Re: Comments on draft #3 Marc Nieper-Wißkirchen 04 May 2020 09:34 UTC

This is still a very partial reply. More comments will follow some time.

Am So., 3. Mai 2020 um 00:56 Uhr schrieb John Cowan <xxxxxx@ccil.org>:

>> (2) In EITHER-REF, it should be an error if the default value of
>> FAILURE is invoked and the Left payload consists of zero or more than
>> one value. (This allows the implementation to do what is currently in
>> the spec, but it shouldn't be mandated because it somehow muddies the
>> idea multiple values. In a Scheme where the RAISE procedure is
>> multiple-values-aware and can thus take more than one value or zero
>> values, RAISE should be applied to the Left payload without a change,
>> which the current spec wouldn't allow.)
>
>
> Lefts now contain exactly one value.  Where a Nothing has to be changed into a Left, there is an *obj* argument.

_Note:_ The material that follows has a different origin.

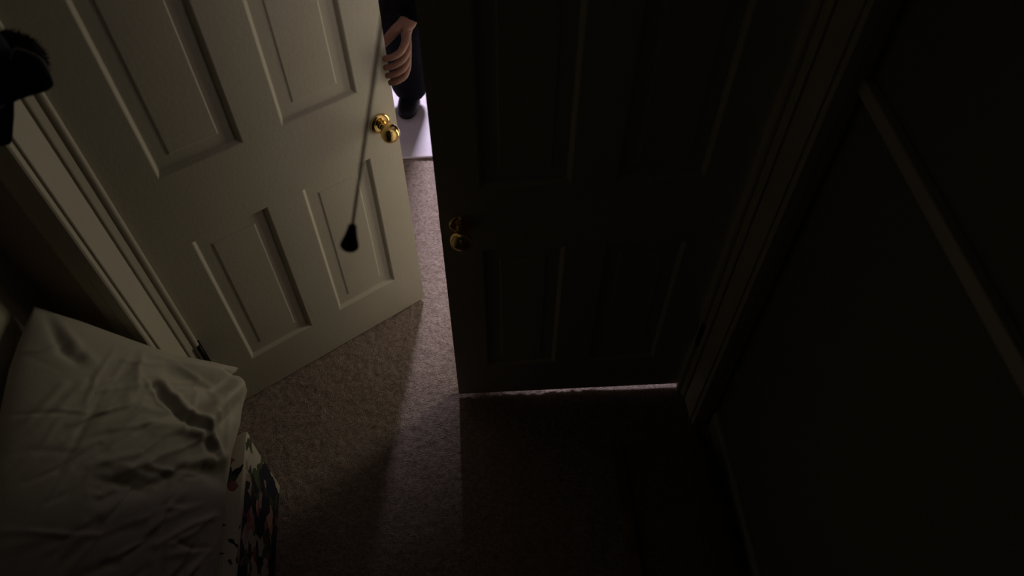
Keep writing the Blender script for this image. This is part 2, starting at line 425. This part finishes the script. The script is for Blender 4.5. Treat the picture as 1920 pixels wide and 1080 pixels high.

This will prevent the abstractions provided by SRFI 189 to be used in
some very natural contexts. One example is the Python generator
protocol, which yields values (one value in the Python case) on each
iteration and raises an exception (StopIteration in the Python case),
whose payload is the final return values (NB: not a concept of SRFI
121/SRFI 158). If we want to model such a generator protocol using
SRFI 189, which is a very natural thing to do, the generator would
produce Rights as long as it is not exhausted. After the last
iteration, it will produce a Left whose payload is the return values.
For that to work, Lefts must be able to contain an arbitrary number of
values.

In Scheme code such a Python-style generator could look like the
following (with a better name, of course):

(make-coroutine-either-generator
  (lambda (yield)
    (yield 1 2)
    (yield 3 4)
    (values 5 6)))

This would return the following sequence: (right 1 2), (right 3 4), (left 5 6).

Whether or not one wants to specify such types of generators,
restricting Lefts to just one value is an unnatural restriction.